Tijdens de jaarlijkse D&AD prijsuitreiking, op 22 mei, werd een eerbetoon aan David Abbott gebracht. Peter Souter en Paul Brazier: “But he was also a brilliant strategist, a consummate account man, an unmatched presenter, a wonderful motivational speaker, an inspiring boss, a deft coach, a wicked wit, a touching friend, ridiculously handsome and, most of all, kind to the centre of his bones.”
Zelf zei Abbott dat het voor goed werk maar om twee dingen gaat: "You care about two things. You care about quality--in everything you do. From the chairs in reception, to the way you answer a phone, to a piece of typography, to the ideas you have, to the research you put your name to, to the meetings you hold, to the way you hang a picture, to the way you crop a photograph or write a line.
“Quality is always possible and always under threat, but if you don’t seek and defend it you won’t be satisfied and you won’t be happy.
“The second thing you must care about? That’s easy. It’s each other."

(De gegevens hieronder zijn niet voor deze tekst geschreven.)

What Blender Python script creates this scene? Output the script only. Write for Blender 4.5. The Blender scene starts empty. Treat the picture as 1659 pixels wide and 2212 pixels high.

NB In 2010 publiceerde David Abbott zijn eerste - en mogelijk enige - literaire roman, ‘The Upright Piano Player’, over de desintegratie van een gelukkig gezin, het leven van een succesvolle zakenman, zijn vrouw en hun enige zoon en wat het leven zelf met hen doet. Hij werkte er tien jaar aan. Naar het schijnt voltooide Abbott kort voor zijn dood een tweede roman.